--- START ---

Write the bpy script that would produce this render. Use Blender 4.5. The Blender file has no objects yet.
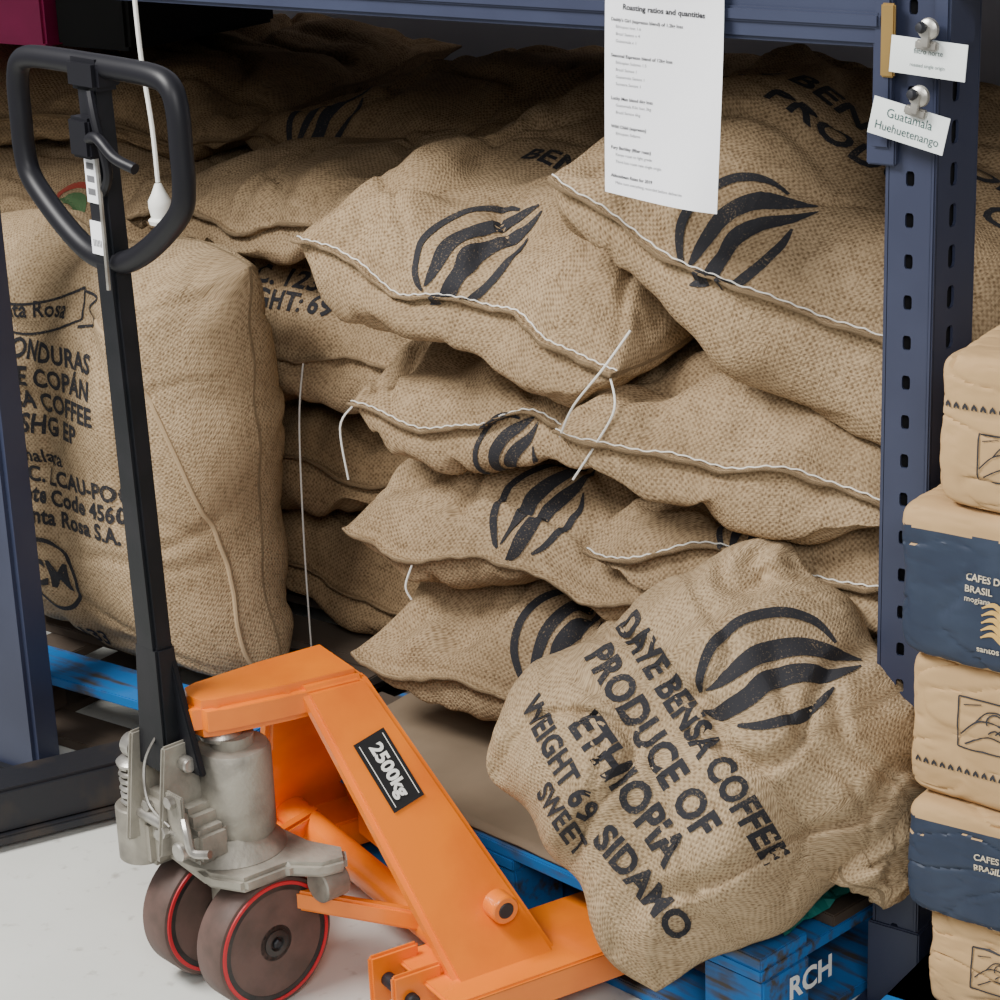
import bpy, bmesh, math, random
from mathutils import Vector, Matrix, noise
from mathutils.bvhtree import BVHTree
random.seed(4)
COL=bpy.context.scene.collection
# ------------------------------------------------------------------ materials
def nt(name):
    m=bpy.data.materials.new(name); m.use_nodes=True
    t=m.node_tree; b=t.nodes["Principled BSDF"]
    return m,t,b
def N(t,k,**kw):
    n=t.nodes.new(k)
    for a,v in kw.items(): setattr(n,a,v)
    return n
def math_n(t,op,a,b=None):
    n=N(t,'ShaderNodeMath',operation=op)
    for i,v in enumerate((a,b)):
        if v is None: continue
        if isinstance(v,(int,float)): n.inputs[i].default_value=v
        else: t.links.new(v,n.inputs[i])
    return n.outputs[0]
def mixc(t,fac,a,b):
    n=N(t,'ShaderNodeMix',data_type='RGBA')
    for i,v in ((0,fac),(6,a),(7,b)):
        if isinstance(v,(int,float)): n.inputs[i].default_value=v
        elif isinstance(v,tuple): n.inputs[i].default_value=(*v,1)
        else: t.links.new(v,n.inputs[i])
    return n.outputs[2]
def ramp(t,src,lo,hi):
    n=N(t,'ShaderNodeMapRange'); t.links.new(src,n.inputs[0])
    n.inputs[1].default_value=lo; n.inputs[2].default_value=hi
    return n.outputs[0]
def noise_n(t,scale,detail=3,coord='Object',rough=.5,stretch=None):
    tc=N(t,'ShaderNodeTexCoord'); n=N(t,'ShaderNodeTexNoise')
    n.inputs['Scale'].default_value=scale; n.inputs['Detail'].default_value=detail
    n.inputs['Roughness'].default_value=rough
    if stretch:
        mp=N(t,'ShaderNodeMapping'); mp.inputs['Scale'].default_value=stretch
        t.links.new(tc.outputs[coord],mp.inputs[0]); t.links.new(mp.outputs[0],n.inputs['Vector'])
    else: t.links.new(tc.outputs[coord],n.inputs['Vector'])
    return n.outputs[0]
def bump(t,b,h,strength=.3,dist=.01):
    n=N(t,'ShaderNodeBump'); n.inputs['Strength'].default_value=strength
    n.inputs['Distance'].default_value=dist
    t.links.new(h,n.inputs['Height']); t.links.new(n.outputs[0],b.inputs['Normal'])
def mat(name,c,rough=.5,metal=0,c2=None,scale=8,bs=0,bscale=60,lo=.4,hi=.65,coat=0,spec=.5):
    m,t,b=nt(name)
    b.inputs['Roughness'].default_value=rough; b.inputs['Metallic'].default_value=metal
    b.inputs['Coat Weight'].default_value=coat; b.inputs['Specular IOR Level'].default_value=spec
    c2=c2 or tuple(x*.85 for x in c)
    n=noise_n(t,scale,4)
    t.links.new(mixc(t,ramp(t,n,lo,hi),c,c2),b.inputs['Base Color'])
    if bs: bump(t,b,noise_n(t,bscale,3),bs,.002)
    return m
def weave(t,pitch):
    tc=N(t,'ShaderNodeTexCoord'); nn=N(t,'ShaderNodeTexNoise'); nn.inputs['Scale'].default_value=18
    nn.inputs['Detail'].default_value=4
    t.links.new(tc.outputs['UV'],nn.inputs['Vector'])
    mp=N(t,'ShaderNodeVectorMath',operation='MULTIPLY_ADD')
    t.links.new(nn.outputs[1],mp.inputs[0]); mp.inputs[1].default_value=(.010,.010,0)
    t.links.new(tc.outputs['UV'],mp.inputs[2])
    s=N(t,'ShaderNodeSeparateXYZ'); t.links.new(mp.outputs[0],s.inputs[0])
    k=2*math.pi/pitch
    a=math_n(t,'SINE',math_n(t,'MULTIPLY',s.outputs[0],k)); c=math_n(t,'SINE',math_n(t,'MULTIPLY',s.outputs[1],k))
    return math_n(t,'MULTIPLY',a,c)
def burlap(name,c1,c2,dark):
    m,t,b=nt(name); b.inputs['Roughness'].default_value=.95
    b.inputs['Specular IOR Level'].default_value=.08
    w=weave(t,.0086)
    s1=noise_n(t,1,3,'UV',.65,(30,300,1)); s2=noise_n(t,1,3,'UV',.65,(300,30,1))
    yarn=math_n(t,'ADD',s1,s2)
    big=noise_n(t,4.5,4,'UV',.6)
    c=mixc(t,ramp(t,big,.35,.65),c1,c2)
    h=math_n(t,'ADD',math_n(t,'MULTIPLY',w,.21),yarn)
    c=mixc(t,ramp(t,h,1.14,.64),c,dark)
    t.links.new(c,b.inputs['Base Color'])
    bump(t,b,h,.75,.0028)
    return m
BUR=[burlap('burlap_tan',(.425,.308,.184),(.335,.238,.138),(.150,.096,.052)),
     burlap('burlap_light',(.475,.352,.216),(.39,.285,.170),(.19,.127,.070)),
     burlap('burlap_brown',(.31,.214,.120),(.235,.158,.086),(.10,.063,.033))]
def inkmat(name,c,tan=(.20,.145,.088)):
    m,t,b=nt(name); b.inputs['Roughness'].default_value=.9
    f=noise_n(t,420,2); g=noise_n(t,25,3)
    h=math_n(t,'ADD',f,math_n(t,'MULTIPLY',g,.35))
    t.links.new(mixc(t,ramp(t,h,.78,1.0),c,tan),b.inputs['Base Color']); return m
INK=inkmat('sack_print_ink',(.014,.014,.018))
REDINK=inkmat('sack_print_red',(.30,.04,.025)); GRNINK=inkmat('sack_print_green',(.06,.13,.05))
FLATINK=mat('printed_ink',(.02,.02,.025),.7)
GREY=mat('printed_ink_grey',(.12,.12,.13),.7)
THREAD=mat('white_thread',(.78,.76,.70),.8)
ORANGE=mat('orange_paint',(.86,.205,.006),.36,0,(.74,.155,.006),9,.08,90,coat=.2)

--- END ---

REQUIRED WORK. Which lines contain the word "burlap"? Copy each one.

RESPONSE TO THE EXERCISE.
def burlap(name,c1,c2,dark):
BUR=[burlap('burlap_tan',(.425,.308,.184),(.335,.238,.138),(.150,.096,.052)),
     burlap('burlap_light',(.475,.352,.216),(.39,.285,.170),(.19,.127,.070)),
     burlap('burlap_brown',(.31,.214,.120),(.235,.158,.086),(.10,.063,.033))]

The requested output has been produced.